Quels sont tes projets à venir ?
Il me reste quelques mois à tirer à La FEMIS, quelques mois pour finir mon scénario de fin d’études. Nous verrons s’il y a des gens intéressés.
Si tu devais donner un conseil à tous les réalisateurs amateurs, quel est selon toi le plus important pour réussir ?
Intégrité. Humilité. Sincérité. Personnalité. Sujet.
Peux-tu citer l’un de tes réalisateurs préférés et les raisons qui te font aimer son œuvre ?

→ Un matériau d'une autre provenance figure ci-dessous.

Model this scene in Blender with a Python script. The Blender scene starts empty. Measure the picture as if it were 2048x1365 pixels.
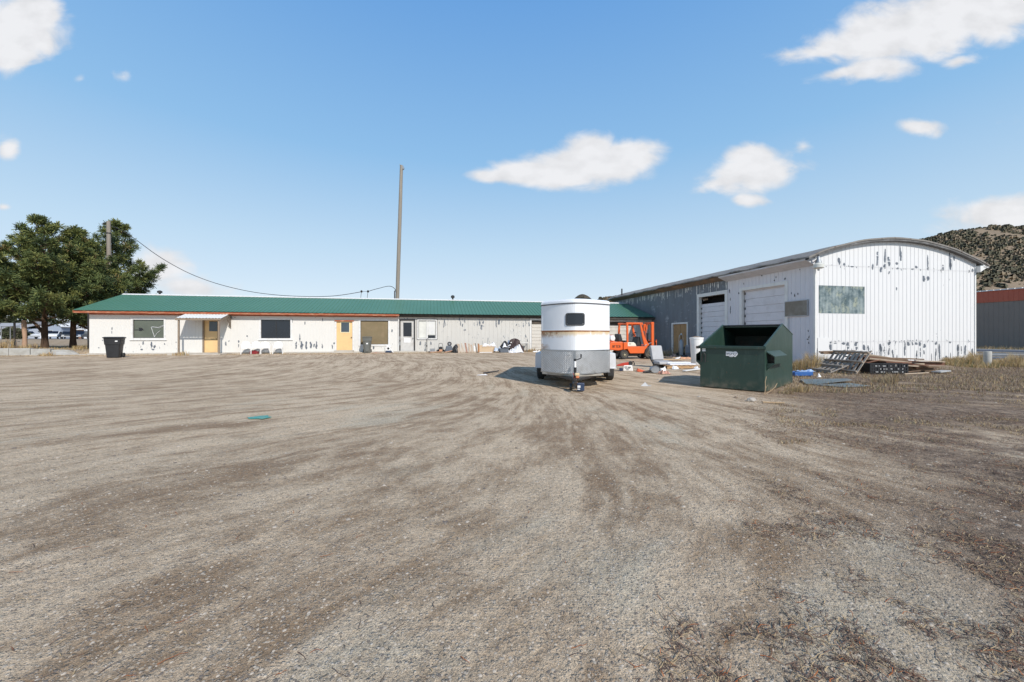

Le plus grand c’est Kubrick. Il faut donc voir plus petit. J’aime beaucoup Harmony Korine, en tout cas ces deux premiers films, parce qu’ils vont loin. Alan Clarke pour son honnêteté et sa radicalité. Gus Van Sant pour l’amour qu’il porte à ses personnages. Il y a aussi Cassavetes et Pialat car ils ont choisi ce qui était le plus important pour eux: les acteurs. Enfin Jean Vigo, parce que j’y vois un esprit indépendant, facétieux, une poésie qui 80 ans après est toujours aussi contemporaine.